The Godavari-Krishna-Cauvery linkage can also be looked upon as a project that, besides creating a vital link to the water- starved Krishna and Cauvery, will provide employment to thousands of people in the three States.

Arthur Cotton's explanation of the benefits that accrued owing to the construction of barrage justifying the investment was not only commended but he was knighted and Major Arthur Cotton became Sir Arthur Cotton. Even today one can see the portraits or photographs of Sir Arthur Cotton in almost all government offices in the East and West Godavari districts.

Since much of the Godavari waters still goes waste, the Godavari-Krishna-Cauvery linkage should receive the highest priority. Though the same may be true of the Brahmaputra, utilisation of its surplus waters is fraught with practical difficulties owing to the involvement of other countries.

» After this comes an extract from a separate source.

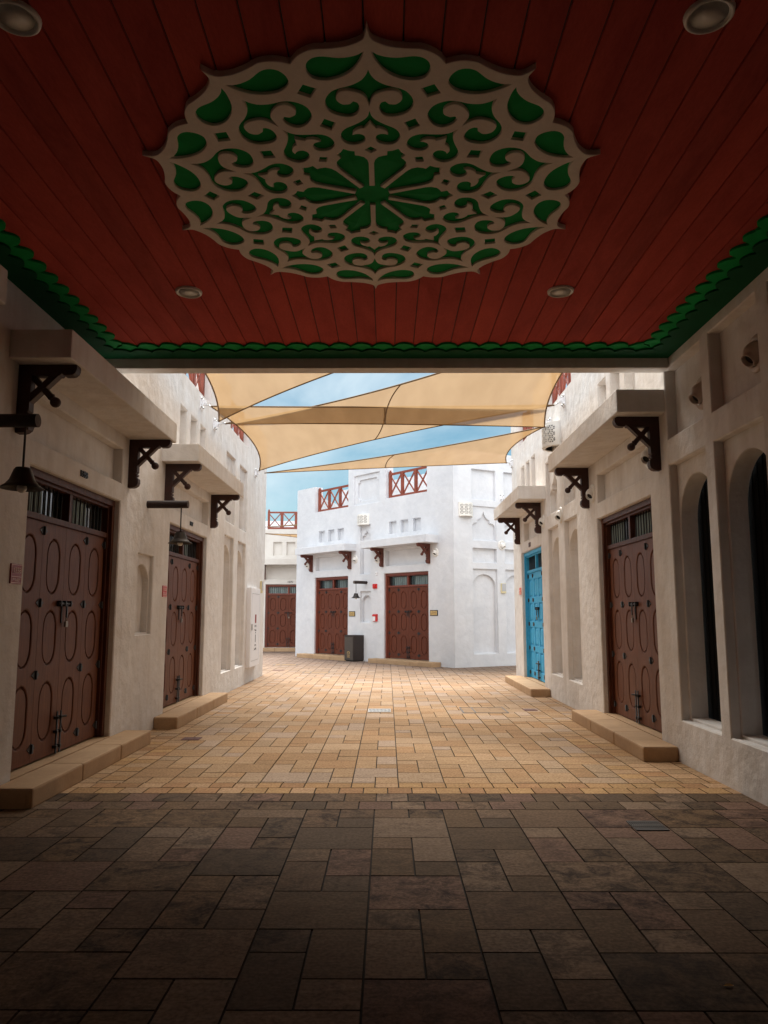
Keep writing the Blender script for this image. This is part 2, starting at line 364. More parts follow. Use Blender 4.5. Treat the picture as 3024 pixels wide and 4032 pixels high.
def text_bm(s_, size, ext=0.003, align='CENTER'):
    cu = bpy.data.curves.new('lettering', 'FONT'); cu.body = s_; cu.size = size; cu.extrude = ext; cu.align_x = align; cu.align_y = 'CENTER'; cu.resolution_u = 3
    o = bpy.data.objects.new('lettering', cu); COL.objects.link(o)
    dg = bpy.context.evaluated_depsgraph_get(); me = bpy.data.meshes.new_from_object(o.evaluated_get(dg))
    bm = bmesh.new(); bm.from_mesh(me)
    bpy.data.objects.remove(o); bpy.data.meshes.remove(me); bpy.data.curves.remove(cu)
    return bm
def wall_text(parent, s_, size, a, z, yoff, material, name='lettering', ext=0.003, sx=1.0):
    """text facing local -y, for roots made with mtx"""
    bm = text_bm(s_, size, ext)
    bm.transform(Matrix(((sx, 0, 0, a), (0, 0, -1, yoff), (0, 1, 0, z), (0, 0, 0, 1))))
    return build(name, bm, material, parent)

def wall_strokes(parent, w, h, a, z, yoff, material, seed=1):
    """a line of lettering too small to read in the photograph: only its strokes"""
    bm = bmesh.new(); q = random.Random(seed); x = a - w / 2
    while x < a + w / 2:
        t = q.uniform(0.05, 0.13) * h * 2; k = q.random(); y0 = z - h / 2 + (h * 0.5 if k < 0.25 else 0); y1 = z + h / 2 - (h * 0.45 if k > 0.6 else 0)
        box(bm, XYZ, x, min(x + t, a + w / 2), yoff, yoff + 0.0012, y0, y1)
        if k > 0.5: box(bm, XYZ, x + t, min(x + t * 2.4, a + w / 2 + t), yoff, yoff + 0.0012, z - h * 0.12, z + h * 0.1); x += t * 1.4
        x += t + q.uniform(0.1, 0.3) * h
    return build('lettering', bm, material, parent)
# ------------------------------------------------------------------ ground
def g_base():
    bm = bmesh.new(); vs = [bm.verts.new(v) for v in ((-150, -60, -0.012), (150, -60, -0.012), (150, 260, -0.012), (-150, 260, -0.012))]; bm.faces.new(vs)
    return struct(build('ground', bm, M['joint']))
g_base()
def paving():
    bm = bmesh.new(); lay = bm.loops.layers.float_color.new('stone')
    rnd = random.Random(3)
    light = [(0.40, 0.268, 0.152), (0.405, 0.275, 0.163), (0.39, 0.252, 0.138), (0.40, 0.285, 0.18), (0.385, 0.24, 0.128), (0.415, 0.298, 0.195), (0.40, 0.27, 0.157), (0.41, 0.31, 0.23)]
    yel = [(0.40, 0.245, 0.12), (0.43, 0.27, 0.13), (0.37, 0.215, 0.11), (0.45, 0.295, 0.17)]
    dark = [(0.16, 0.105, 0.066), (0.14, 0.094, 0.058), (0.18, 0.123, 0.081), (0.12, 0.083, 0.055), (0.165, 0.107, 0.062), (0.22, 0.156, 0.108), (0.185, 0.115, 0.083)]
    def stone(x0, x1, y0, y1, pal, blotch):
        g = 0.0028; c_ = 0.0028
        x0 += g; x1 -= g; y0 += g; y1 -= g
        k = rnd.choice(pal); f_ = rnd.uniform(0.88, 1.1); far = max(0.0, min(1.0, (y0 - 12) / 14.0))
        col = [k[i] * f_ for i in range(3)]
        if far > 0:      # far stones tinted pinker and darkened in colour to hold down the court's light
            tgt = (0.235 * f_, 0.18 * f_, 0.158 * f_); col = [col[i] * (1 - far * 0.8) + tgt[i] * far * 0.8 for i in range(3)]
        al = blotch * rnd.choice((0.15, 0.5, 1.0, 0.8, 0.3))
        z1 = rnd.uniform(-0.0012, 0.0012); zb = -0.01
        top = [bm.verts.new(v) for v in ((x0 + c_, y0 + c_, z1), (x1 - c_, y0 + c_, z1), (x1 - c_, y1 - c_, z1), (x0 + c_, y1 - c_, z1))]
        low = [bm.verts.new(v) for v in ((x0, y0, zb), (x1, y0, zb), (x1, y1, zb), (x0, y1, zb))]
        fs = [bm.faces.new(top)] + [bm.faces.new((low[i], low[(i + 1) % 4], top[(i + 1) % 4], top[i])) for i in range(4)]
        for i, f in enumerate(fs):      # dirty joint sides
            q_ = 1.0 if i == 0 else 0.4
            for lp in f.loops: lp[lay] = (col[0] * q_, col[1] * q_, col[2] * q_, al)
    def pattern(x0, y0, y1, w, u, ph, pal, bl, up=True):
        """one column: a big slab, then two half-width strips of one long and one short stone"""
        per = 5 * u; y = y0 + ph * u - per
        while y < y1:
            for (a, b, p, q) in ((0, 1, 0, 2), (0, .5, 2, 4), (0, .5, 4, 5), (.5, 1, 2, 3), (.5, 1, 3, 5)):
                s0, s1 = max(y + p * u, y0), min(y + q * u, y1)
                if s1 - s0 > 0.04: stone(x0 + a * w, x0 + b * w, s0, s1, pal, bl)
            y += per
    u = 0.2672
    k0 = -14
    for k in range(k0, 15):      # covered part: columns 0.555 m wide
        x = -0.107 + 0.5572 * k
        ph = {0: 3.93, -1: 2.93}.get(k, rnd.randint(0, 4) + 0.93)
        # phase is counted from y=-2.0
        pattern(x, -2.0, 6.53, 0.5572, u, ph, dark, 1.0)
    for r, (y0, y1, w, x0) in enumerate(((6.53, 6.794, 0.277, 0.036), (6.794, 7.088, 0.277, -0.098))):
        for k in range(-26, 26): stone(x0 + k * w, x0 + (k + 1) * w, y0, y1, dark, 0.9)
    for (y0, y1, w, x0) in ((7.088, 7.313, 0.2215, 0.002), (7.313, 7.508, 0.2215, 0.105)):
        for k in range(-32, 32): stone(x0 + k * w, x0 + (k + 1) * w, y0, y1, yel, 0.1)
    P = 0.4405
    for k in range(-15, 15): pattern(0.103 + P * k, -16, -2.0, P, 0.2192, rnd.randint(0, 4), light, 0.12)  # unseen pale paving added behind the camera to bounce light onto the ceiling
    for k in range(-6, 5):
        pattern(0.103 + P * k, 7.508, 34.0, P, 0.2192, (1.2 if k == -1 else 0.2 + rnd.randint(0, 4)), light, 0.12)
    for (xa, xb, n_) in ((-6.6, -2.54, 16), (2.3055, 6.7, 17)):
        w = (xb - xa) / n_
        for i in range(n_):
            y = 7.508 - rnd.uniform(0, 0.02)
            sh = 0.11 * (i % 2)
            yy = 7.508
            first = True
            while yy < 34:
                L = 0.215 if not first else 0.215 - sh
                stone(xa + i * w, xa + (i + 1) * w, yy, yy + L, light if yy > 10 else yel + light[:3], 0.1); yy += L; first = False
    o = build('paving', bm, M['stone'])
    return struct(o)
paving()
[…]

In the early-1940s, Sonti Ramamurthi, ICS, the then Chief Secretary of the Madras Presidency, prepared a preliminary report on the feasibility of constructing a dam across the Godavari near Bhadrachalam in Andhra Pradesh which borders with Madhya Pradesh and Orissa. However no follow up action was taken on this project after bifurcation of the Presidency.

Apart from providing irrigation to additional areas and contributing to enhanced agricultural production, this project will also lead to creation of employment on a very large scale in the Orissa, Andhra Pradesh and Tamil Nadu.

In this connection it needs to be mentioned that the Buckingham Canal conceived by the British was executed purely as a drought relief project — that is, the project got executed only during different spells of drought mainly to provide employment to the agricultural labourers who had been affected by the drought.

Therefore the Godavari-Krishna-Cauvery linkage can also be looked upon as the project to provide employment to large number of people in the three States. Execution of this project during the Tenth Plan, besides creating a vital link to the water starved Krishna and Cauvery will also help reduction of unemployment, which is one of the major objectives of the Plan.